10.02.2009

Waking Up

I woke up in the best and worst way today. The chill of Fall has just begun to settle in, only at night, really, for the days are still sun-drenched and warm. It's the kind of chill that, just now, requires an extra quilt on the bed at night. It's time for three layers of warm. It feels good to slip into cool sheets at night and wait, like an oven, for it to slowly warm up.

Sleep has never been a problem for me, until lately. Once I get there, I'm there and hope to stay for hours. And when he gets up in the morning, I sometimes let my feet migrate to the warm spot where he was, and hope deeply to fall back in for more. This morning was one of those mornings.

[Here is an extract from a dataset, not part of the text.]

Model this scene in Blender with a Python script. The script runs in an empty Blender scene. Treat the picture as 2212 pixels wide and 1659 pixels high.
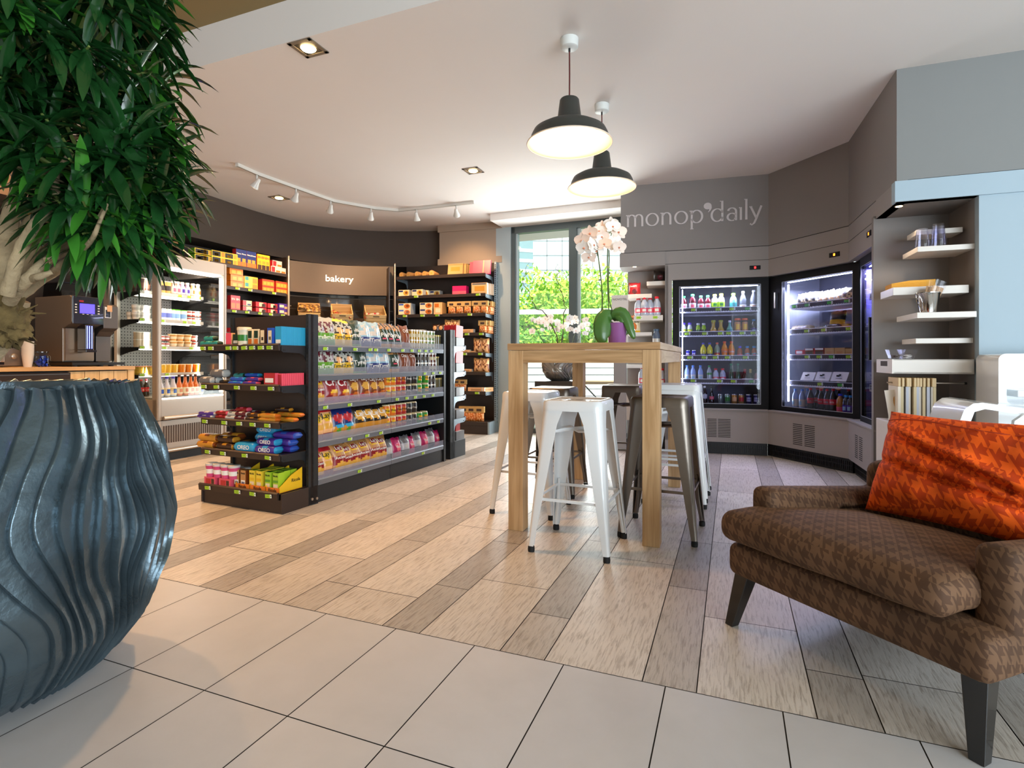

Often my alarm clock, I'm awakened by his gentle hand placed on my hip. A slowly given kiss usually follows. This morning as I left sleep, I was deep in a dream. I dreamed it was Thanksgiving and it was my parents house, but the house in my dream is one I've never seen before or lived in. My Dad is in his slippers and the house is warm. It looks like a scene from the 70's because there are wood-paneled walls and the dishwasher I remember seeing is mustard yellow. He likes the gift I'd given him and I felt proud as he hugged me.

Outside, there was leftover snow only in shadows when, in pajamas, we walked out to look at the day together, expecting the sun. I sort of gave a stretch as he snatched up the paper from the end of the driveway. I felt held there even though we were standing.

And, that was it. Hand on hip, I was now awake, and sad. Coming to, I shut my eyes tighter as I hugged my worn feather pillow closer. I didn't want to leave that feeling of being held. I wanted to go back there and stay for a while and put off the feeling of another new day.